:: SET PROBLEM ::
Reproduce the lines exactly, beginning with the line that has "Model this scene" and ending with the line that has "D=3.184; H=2.193; CX=1.64;". Images are left out.

:: RECORDED INFORMATION ::
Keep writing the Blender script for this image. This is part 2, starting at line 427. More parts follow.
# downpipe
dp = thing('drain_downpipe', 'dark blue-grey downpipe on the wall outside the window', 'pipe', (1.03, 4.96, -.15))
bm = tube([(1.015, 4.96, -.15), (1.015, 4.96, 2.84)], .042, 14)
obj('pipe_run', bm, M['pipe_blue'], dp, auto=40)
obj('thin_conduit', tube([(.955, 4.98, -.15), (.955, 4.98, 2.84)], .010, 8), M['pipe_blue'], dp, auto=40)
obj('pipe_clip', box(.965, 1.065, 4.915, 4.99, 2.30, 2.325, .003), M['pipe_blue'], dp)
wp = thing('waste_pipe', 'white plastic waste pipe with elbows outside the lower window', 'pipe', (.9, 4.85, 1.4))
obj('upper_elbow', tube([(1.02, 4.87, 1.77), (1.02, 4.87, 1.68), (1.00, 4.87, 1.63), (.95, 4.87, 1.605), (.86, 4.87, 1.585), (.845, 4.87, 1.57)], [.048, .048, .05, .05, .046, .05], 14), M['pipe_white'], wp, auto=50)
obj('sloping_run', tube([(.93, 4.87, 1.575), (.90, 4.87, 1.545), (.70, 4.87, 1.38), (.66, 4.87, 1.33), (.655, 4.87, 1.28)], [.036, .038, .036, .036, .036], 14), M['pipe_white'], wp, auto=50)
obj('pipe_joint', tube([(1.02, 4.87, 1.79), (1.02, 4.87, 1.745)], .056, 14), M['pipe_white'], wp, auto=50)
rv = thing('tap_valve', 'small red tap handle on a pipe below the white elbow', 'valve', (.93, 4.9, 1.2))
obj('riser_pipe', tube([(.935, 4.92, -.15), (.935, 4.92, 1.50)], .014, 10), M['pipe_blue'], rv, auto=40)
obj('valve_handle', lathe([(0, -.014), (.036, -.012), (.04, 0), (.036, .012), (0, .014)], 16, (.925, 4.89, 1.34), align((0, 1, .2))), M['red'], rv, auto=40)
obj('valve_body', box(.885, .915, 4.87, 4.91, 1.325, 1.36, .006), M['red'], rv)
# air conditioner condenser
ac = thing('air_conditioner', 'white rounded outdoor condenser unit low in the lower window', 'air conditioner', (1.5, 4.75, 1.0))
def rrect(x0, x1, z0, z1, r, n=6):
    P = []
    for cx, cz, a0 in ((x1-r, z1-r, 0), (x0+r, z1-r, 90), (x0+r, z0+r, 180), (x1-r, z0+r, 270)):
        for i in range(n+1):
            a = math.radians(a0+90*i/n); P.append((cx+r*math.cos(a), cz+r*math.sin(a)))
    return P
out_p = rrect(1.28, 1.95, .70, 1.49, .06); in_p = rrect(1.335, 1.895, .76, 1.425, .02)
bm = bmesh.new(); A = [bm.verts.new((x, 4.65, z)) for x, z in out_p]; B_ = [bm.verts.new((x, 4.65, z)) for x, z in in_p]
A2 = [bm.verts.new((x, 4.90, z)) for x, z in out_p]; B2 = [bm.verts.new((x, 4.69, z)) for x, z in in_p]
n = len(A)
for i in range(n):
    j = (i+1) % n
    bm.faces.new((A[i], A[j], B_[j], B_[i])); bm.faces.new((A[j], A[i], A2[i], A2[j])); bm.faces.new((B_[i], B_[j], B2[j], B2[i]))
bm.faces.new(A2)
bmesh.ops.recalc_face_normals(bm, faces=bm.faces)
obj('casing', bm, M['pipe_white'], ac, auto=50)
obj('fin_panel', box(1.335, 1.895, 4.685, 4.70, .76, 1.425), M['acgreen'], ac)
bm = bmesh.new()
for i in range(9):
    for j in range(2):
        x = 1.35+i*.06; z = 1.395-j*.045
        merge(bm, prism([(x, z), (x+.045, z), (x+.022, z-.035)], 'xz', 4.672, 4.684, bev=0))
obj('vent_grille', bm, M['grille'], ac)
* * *
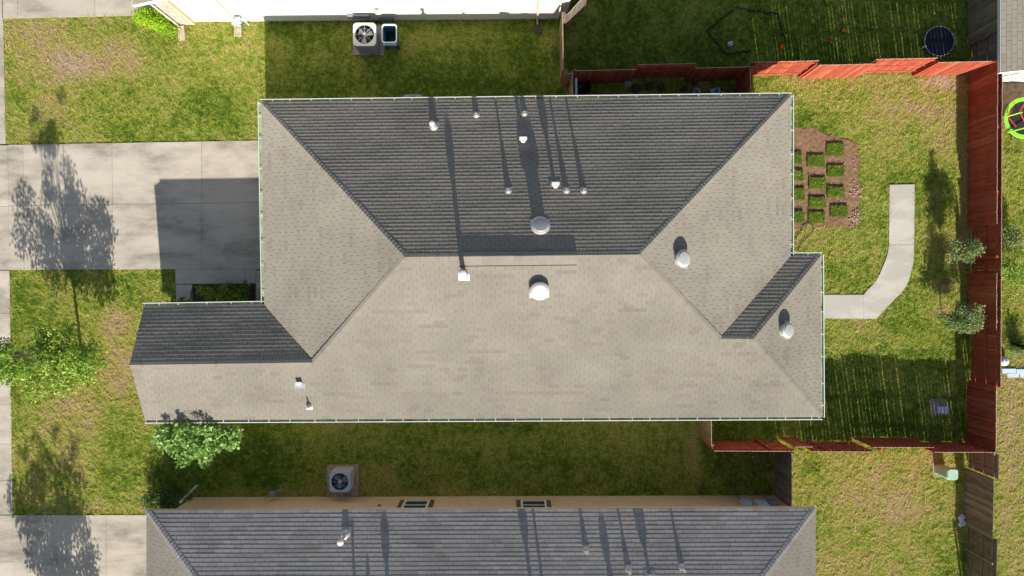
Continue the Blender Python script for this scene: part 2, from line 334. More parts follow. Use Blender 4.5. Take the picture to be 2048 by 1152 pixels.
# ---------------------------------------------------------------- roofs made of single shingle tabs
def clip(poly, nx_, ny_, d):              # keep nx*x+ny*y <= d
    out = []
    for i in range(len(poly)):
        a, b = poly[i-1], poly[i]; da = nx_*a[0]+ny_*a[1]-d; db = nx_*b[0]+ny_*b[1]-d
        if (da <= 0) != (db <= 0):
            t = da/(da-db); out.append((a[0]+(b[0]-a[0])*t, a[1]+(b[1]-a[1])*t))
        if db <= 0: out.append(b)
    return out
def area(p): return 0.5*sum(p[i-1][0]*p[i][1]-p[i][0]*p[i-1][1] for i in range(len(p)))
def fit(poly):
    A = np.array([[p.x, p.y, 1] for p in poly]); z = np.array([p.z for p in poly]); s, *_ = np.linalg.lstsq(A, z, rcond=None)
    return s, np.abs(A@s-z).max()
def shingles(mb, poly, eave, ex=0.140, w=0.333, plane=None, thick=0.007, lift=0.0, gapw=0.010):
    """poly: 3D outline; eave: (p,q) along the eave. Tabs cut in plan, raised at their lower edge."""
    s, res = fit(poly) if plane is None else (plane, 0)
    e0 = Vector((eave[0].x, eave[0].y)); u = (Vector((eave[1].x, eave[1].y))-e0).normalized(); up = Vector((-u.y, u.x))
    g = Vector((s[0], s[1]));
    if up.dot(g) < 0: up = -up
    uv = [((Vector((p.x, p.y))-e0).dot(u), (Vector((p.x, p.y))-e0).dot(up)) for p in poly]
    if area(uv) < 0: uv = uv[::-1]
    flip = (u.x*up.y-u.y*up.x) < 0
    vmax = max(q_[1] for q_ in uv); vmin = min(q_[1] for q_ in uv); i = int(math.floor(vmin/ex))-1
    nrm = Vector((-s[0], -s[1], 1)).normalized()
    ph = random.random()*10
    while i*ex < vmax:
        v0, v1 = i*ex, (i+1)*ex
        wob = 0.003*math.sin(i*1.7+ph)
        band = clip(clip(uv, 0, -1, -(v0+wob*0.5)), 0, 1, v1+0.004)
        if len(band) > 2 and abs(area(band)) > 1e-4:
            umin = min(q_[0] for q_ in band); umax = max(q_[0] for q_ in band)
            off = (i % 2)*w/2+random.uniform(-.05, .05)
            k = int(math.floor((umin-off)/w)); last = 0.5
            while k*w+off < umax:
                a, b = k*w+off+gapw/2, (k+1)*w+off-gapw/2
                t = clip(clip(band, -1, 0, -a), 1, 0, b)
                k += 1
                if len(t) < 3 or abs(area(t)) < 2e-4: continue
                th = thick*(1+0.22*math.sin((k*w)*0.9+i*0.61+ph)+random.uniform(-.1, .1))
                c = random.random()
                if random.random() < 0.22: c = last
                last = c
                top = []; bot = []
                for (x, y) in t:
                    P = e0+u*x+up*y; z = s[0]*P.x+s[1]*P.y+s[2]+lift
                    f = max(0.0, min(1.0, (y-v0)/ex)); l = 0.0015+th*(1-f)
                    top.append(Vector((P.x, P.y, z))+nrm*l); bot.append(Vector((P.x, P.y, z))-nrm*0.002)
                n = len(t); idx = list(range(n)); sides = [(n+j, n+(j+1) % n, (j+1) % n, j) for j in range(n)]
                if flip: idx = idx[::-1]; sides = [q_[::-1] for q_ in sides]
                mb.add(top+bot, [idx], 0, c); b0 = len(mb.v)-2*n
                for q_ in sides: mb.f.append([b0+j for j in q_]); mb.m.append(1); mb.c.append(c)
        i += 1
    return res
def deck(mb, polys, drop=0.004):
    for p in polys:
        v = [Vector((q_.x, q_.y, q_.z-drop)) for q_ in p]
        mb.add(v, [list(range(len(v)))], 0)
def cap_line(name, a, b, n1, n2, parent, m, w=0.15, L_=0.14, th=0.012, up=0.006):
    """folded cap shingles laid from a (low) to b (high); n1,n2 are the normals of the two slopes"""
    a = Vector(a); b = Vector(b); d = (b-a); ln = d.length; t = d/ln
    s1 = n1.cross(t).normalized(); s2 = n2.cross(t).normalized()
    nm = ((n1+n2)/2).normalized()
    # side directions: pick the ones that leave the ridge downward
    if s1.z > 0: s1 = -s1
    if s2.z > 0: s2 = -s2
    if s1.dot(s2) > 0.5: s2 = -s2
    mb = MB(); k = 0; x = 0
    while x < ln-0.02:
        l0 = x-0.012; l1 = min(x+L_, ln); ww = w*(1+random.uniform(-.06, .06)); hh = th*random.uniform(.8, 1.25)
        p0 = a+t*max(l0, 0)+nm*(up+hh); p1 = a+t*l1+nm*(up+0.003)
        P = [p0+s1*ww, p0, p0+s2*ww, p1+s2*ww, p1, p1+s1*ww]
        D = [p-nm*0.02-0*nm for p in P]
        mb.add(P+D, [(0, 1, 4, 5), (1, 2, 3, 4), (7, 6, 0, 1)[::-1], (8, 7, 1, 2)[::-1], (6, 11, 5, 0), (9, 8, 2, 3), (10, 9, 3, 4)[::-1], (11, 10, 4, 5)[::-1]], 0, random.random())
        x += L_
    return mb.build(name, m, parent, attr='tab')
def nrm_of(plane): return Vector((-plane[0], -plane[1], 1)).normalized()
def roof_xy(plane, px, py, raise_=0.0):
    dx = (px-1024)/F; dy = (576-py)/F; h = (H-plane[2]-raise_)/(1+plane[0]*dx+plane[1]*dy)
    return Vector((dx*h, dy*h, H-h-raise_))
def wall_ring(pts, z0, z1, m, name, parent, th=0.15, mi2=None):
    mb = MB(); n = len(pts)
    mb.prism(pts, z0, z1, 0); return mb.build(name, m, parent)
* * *
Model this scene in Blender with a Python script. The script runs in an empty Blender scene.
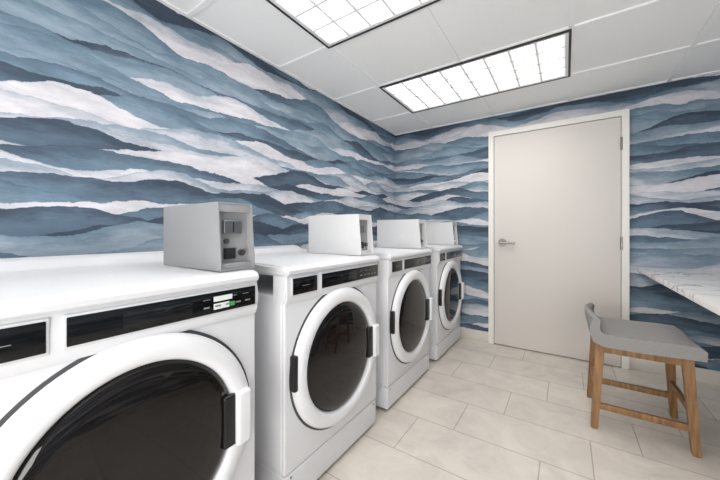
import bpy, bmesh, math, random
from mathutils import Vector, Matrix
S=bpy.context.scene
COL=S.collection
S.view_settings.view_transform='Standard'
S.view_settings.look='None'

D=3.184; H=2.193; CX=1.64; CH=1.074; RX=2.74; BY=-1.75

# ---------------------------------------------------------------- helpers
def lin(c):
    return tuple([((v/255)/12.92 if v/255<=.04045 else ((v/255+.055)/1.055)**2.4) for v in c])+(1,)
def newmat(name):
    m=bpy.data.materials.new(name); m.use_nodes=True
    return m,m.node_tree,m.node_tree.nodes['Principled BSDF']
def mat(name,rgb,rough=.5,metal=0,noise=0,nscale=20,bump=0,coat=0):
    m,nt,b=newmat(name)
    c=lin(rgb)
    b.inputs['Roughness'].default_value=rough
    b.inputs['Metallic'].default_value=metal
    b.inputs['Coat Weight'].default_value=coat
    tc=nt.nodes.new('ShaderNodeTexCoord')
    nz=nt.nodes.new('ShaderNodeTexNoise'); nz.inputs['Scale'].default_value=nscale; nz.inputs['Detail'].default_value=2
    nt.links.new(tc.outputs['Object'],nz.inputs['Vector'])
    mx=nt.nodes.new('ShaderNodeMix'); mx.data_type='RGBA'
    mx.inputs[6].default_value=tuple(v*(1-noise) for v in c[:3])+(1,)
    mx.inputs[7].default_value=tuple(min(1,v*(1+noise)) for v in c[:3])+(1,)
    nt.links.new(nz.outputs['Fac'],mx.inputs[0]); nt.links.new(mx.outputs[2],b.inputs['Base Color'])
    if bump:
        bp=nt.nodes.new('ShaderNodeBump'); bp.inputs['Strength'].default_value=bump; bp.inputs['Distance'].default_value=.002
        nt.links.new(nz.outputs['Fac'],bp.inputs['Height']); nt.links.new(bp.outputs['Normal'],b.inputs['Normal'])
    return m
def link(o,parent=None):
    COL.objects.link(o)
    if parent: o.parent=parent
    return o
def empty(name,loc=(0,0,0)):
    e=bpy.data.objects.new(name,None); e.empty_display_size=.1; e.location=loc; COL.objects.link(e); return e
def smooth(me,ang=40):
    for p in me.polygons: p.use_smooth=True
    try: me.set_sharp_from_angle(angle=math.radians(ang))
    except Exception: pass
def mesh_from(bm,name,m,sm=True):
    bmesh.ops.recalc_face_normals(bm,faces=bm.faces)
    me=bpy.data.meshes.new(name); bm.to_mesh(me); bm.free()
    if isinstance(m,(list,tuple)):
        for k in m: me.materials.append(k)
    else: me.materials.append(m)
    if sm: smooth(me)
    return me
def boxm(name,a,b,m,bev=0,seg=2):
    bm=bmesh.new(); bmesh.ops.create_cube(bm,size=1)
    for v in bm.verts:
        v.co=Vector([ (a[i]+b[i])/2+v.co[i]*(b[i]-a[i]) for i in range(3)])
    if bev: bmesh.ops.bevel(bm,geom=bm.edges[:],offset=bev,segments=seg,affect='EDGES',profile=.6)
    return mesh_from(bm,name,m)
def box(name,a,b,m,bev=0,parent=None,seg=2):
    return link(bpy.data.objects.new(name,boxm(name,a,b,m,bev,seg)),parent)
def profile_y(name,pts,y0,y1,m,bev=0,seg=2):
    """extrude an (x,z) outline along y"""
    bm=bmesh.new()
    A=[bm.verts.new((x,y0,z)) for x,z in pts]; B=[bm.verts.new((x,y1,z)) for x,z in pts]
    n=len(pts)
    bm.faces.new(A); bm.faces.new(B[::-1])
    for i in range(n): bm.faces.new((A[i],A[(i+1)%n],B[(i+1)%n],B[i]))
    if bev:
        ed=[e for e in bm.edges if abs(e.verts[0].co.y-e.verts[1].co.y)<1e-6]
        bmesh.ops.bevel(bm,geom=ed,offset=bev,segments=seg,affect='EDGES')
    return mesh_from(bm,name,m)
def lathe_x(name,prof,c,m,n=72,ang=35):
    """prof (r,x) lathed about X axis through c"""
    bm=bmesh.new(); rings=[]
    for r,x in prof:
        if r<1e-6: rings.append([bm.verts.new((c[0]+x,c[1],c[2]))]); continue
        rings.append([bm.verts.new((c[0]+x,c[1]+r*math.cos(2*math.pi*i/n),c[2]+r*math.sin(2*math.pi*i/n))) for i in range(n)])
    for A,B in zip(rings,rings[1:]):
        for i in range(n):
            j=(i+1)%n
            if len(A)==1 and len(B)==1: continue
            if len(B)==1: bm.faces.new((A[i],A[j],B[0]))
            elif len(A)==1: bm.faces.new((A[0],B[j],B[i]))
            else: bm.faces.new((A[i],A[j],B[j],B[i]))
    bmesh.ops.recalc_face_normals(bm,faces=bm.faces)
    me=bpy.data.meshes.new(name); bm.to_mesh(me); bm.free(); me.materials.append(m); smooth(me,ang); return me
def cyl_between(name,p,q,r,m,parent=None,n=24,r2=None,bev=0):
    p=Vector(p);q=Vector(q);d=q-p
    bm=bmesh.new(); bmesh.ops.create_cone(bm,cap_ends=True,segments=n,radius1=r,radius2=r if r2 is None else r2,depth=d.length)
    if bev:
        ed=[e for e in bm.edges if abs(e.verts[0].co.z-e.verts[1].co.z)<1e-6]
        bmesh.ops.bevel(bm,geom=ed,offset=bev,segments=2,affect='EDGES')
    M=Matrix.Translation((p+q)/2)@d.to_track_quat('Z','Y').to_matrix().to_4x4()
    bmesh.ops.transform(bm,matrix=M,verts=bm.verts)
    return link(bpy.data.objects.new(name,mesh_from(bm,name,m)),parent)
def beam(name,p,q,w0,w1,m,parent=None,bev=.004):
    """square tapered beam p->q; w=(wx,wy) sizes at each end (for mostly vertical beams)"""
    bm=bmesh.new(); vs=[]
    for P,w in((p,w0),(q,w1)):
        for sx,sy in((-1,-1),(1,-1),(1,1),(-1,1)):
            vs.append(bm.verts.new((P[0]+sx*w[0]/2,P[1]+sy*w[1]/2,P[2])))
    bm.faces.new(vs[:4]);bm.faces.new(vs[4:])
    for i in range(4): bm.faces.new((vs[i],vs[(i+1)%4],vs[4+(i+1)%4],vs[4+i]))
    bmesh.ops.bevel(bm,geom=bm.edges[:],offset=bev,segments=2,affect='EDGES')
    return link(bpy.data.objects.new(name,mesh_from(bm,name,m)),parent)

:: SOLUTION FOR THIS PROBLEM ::
Model this scene in Blender with a Python script. The script runs in an empty Blender scene.
import bpy, bmesh, math, random
from mathutils import Vector, Matrix
S=bpy.context.scene
COL=S.collection
S.view_settings.view_transform='Standard'
S.view_settings.look='None'

D=3.184; H=2.193; CX=1.64; CH=1.074; RX=2.74; BY=-1.75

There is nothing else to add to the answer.